**Task goal:**
Exactly repeat the material, dropping only the pictures.
┌──
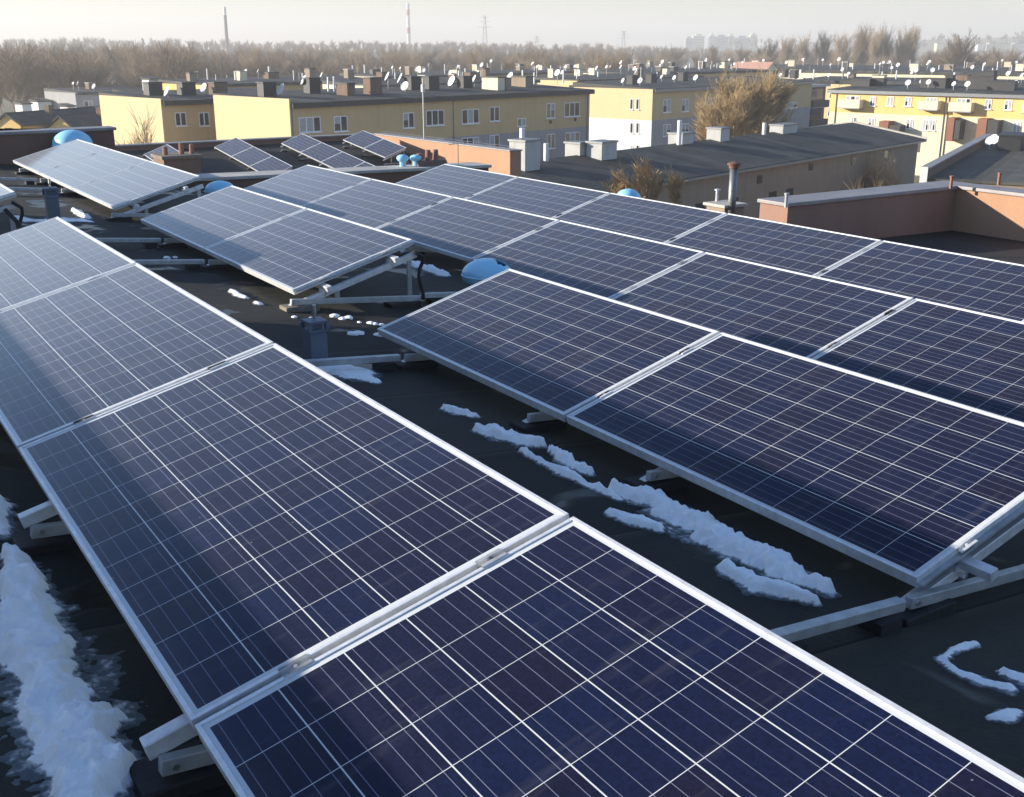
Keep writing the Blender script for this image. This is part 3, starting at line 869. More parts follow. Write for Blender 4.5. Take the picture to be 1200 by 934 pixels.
# brick chimney with clay pots on the lower roof
XB = -20.0
a = on_plane(190, 183, Vector((XB, 0, 0)), Vector((1, 0, 0)))
b = on_plane(233, 184, Vector((XB, 0, 0)), Vector((1, 0, 0)))
bc = thing('brick_chimney', 'dark brick chimney with terracotta pots in front of the small distant panels', 'chimney', (XB - 0.35, (a.y + b.y) / 2, z2(XB)))
wy, hh = (b.y - a.y) / 2, a.z - z2(XB)
MB().box(-.45, .45, -wy, wy, -.1, hh - .08).build('stack', M['brick'], bc)
MB().box(-.5, .5, -wy - .05, wy + .05, hh - .077, hh).build('cap', M['concrete'], bc)
for i, yy in enumerate((-.28, .12, .38)):
    k = MB()
    k.tube([(0.05, yy * wy / .45, hh - .005), (0.05, yy * wy / .45, hh + (.20, .27, .23)[i])], [.07, .055], 12)
    k.build('chimney_pot', M['terracotta'], bc)
k = MB(); k.lathe([(.002, 0), (.10, .02), (.12, .05)], seg=16)
# stub with clay pots, aerial
XS = -8.3
a = on_plane(503, 189, Vector((XS, 0, 0)), Vector((1, 0, 0)))
sc = thing('chimney_stub', 'small chimney stub with terracotta pots on the low dark parapet', 'chimney stub', (XS, a.y, -0.54))
MB().box(-.16, .16, -.24, .24, 0.0, .085).build('wall', M['brick'], sc, bevel=.006)
for i, yy in enumerate((-.18, -.02, .12)):
    MB().tube([(0, yy, .082), (0, yy, .20 + .05 * (i != 0))], [.05, .042], 12).build('chimney_pot', M['terracotta'], sc)
a = on_plane(537, 193, Vector((XS, 0, 0)), Vector((1, 0, 0)))
an = thing('tv_aerial', 'small cross shaped aerial before the sunlit peach wall', 'aerial', (XS, a.y, -0.552))
MB().tube([(0, 0, 0), (0, 0, .36)], .008, 6).build('mast', M['zinc'], an)
k = MB(); k.tube([(-.02, -.16, .33), (.02, .16, .345)], .006, 6)
for j in range(5): k.tube([(-.07, -.14 + j * .07, .34), (.07, -.14 + j * .07, .34)], .004, 5)
k.build('elements', M['zinc'], an)
a = on_plane(497, 163, Vector((0, 21.85, 0)), Vector((0, 1, 0)))
b = on_plane(496, 92, Vector((0, 21.85, 0)), Vector((0, 1, 0)))
zb_ = -2.40 + .10 * (a.x + 37.7) / 11.1
an = thing('aerial_mast', 'thin pale aerial mast rising from the peach parapet wall', 'mast', (a.x, 21.85, zb_))
hm = b.z - zb_
MB().tube([(0, 0, -0.02), (0, 0, hm)], .028, 8).build('pole', M['alu_dirty'], an)
k = MB(); k.box(-.06, .06, -.06, .06, hm * .78, hm * .90); k.build('amplifier_box', M['dish'], an)
# lightning wire on the peach wall coping
k = MB()
pts = [(-37.5 + i * .9, 21.86, -2.40 + .009 * .9 * i + .09 + .02 * (i % 2)) for i in range(13)]
k.tube(pts, .006, 5)
for q in pts[::2]: k.tube([(q[0], q[1], q[2] - .13), q], .008, 5)
tag(k.build('lightning_wire', M['zinc']), 'thin lightning wire on short holders along the peach wall top', 'wire')

# black cables at the left edge
k = MB(); k.smooth = True
k.tube([Vector((-1.50, .86, .12)), Vector((-1.44, .93, .02)), Vector((-1.36, .96, -.10)), Vector((-1.32, .97, -.22)), Vector((-1.35, .90, -.285))], .018, 8)
tag(k.build('cable', M['black']), 'black cable hanging from the panel corner at the left edge', 'cable')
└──
**The answer:**
Keep writing the Blender script for this image. This is part 3, starting at line 869. More parts follow. Write for Blender 4.5. Take the picture to be 1200 by 934 pixels.
# brick chimney with clay pots on the lower roof
XB = -20.0
a = on_plane(190, 183, Vector((XB, 0, 0)), Vector((1, 0, 0)))
b = on_plane(233, 184, Vector((XB, 0, 0)), Vector((1, 0, 0)))
bc = thing('brick_chimney', 'dark brick chimney with terracotta pots in front of the small distant panels', 'chimney', (XB - 0.35, (a.y + b.y) / 2, z2(XB)))
wy, hh = (b.y - a.y) / 2, a.z - z2(XB)
MB().box(-.45, .45, -wy, wy, -.1, hh - .08).build('stack', M['brick'], bc)
MB().box(-.5, .5, -wy - .05, wy + .05, hh - .077, hh).build('cap', M['concrete'], bc)
for i, yy in enumerate((-.28, .12, .38)):
    k = MB()
    k.tube([(0.05, yy * wy / .45, hh - .005), (0.05, yy * wy / .45, hh + (.20, .27, .23)[i])], [.07, .055], 12)
    k.build('chimney_pot', M['terracotta'], bc)
k = MB(); k.lathe([(.002, 0), (.10, .02), (.12, .05)], seg=16)
# stub with clay pots, aerial
XS = -8.3
a = on_plane(503, 189, Vector((XS, 0, 0)), Vector((1, 0, 0)))
sc = thing('chimney_stub', 'small chimney stub with terracotta pots on the low dark parapet', 'chimney stub', (XS, a.y, -0.54))
MB().box(-.16, .16, -.24, .24, 0.0, .085).build('wall', M['brick'], sc, bevel=.006)
for i, yy in enumerate((-.18, -.02, .12)):
    MB().tube([(0, yy, .082), (0, yy, .20 + .05 * (i != 0))], [.05, .042], 12).build('chimney_pot', M['terracotta'], sc)
a = on_plane(537, 193, Vector((XS, 0, 0)), Vector((1, 0, 0)))
an = thing('tv_aerial', 'small cross shaped aerial before the sunlit peach wall', 'aerial', (XS, a.y, -0.552))
MB().tube([(0, 0, 0), (0, 0, .36)], .008, 6).build('mast', M['zinc'], an)
k = MB(); k.tube([(-.02, -.16, .33), (.02, .16, .345)], .006, 6)
for j in range(5): k.tube([(-.07, -.14 + j * .07, .34), (.07, -.14 + j * .07, .34)], .004, 5)
k.build('elements', M['zinc'], an)
a = on_plane(497, 163, Vector((0, 21.85, 0)), Vector((0, 1, 0)))
b = on_plane(496, 92, Vector((0, 21.85, 0)), Vector((0, 1, 0)))
zb_ = -2.40 + .10 * (a.x + 37.7) / 11.1
an = thing('aerial_mast', 'thin pale aerial mast rising from the peach parapet wall', 'mast', (a.x, 21.85, zb_))
hm = b.z - zb_
MB().tube([(0, 0, -0.02), (0, 0, hm)], .028, 8).build('pole', M['alu_dirty'], an)
k = MB(); k.box(-.06, .06, -.06, .06, hm * .78, hm * .90); k.build('amplifier_box', M['dish'], an)
# lightning wire on the peach wall coping
k = MB()
pts = [(-37.5 + i * .9, 21.86, -2.40 + .009 * .9 * i + .09 + .02 * (i % 2)) for i in range(13)]
k.tube(pts, .006, 5)
for q in pts[::2]: k.tube([(q[0], q[1], q[2] - .13), q], .008, 5)
tag(k.build('lightning_wire', M['zinc']), 'thin lightning wire on short holders along the peach wall top', 'wire')

# black cables at the left edge
k = MB(); k.smooth = True
k.tube([Vector((-1.50, .86, .12)), Vector((-1.44, .93, .02)), Vector((-1.36, .96, -.10)), Vector((-1.32, .97, -.22)), Vector((-1.35, .90, -.285))], .018, 8)
tag(k.build('cable', M['black']), 'black cable hanging from the panel corner at the left edge', 'cable')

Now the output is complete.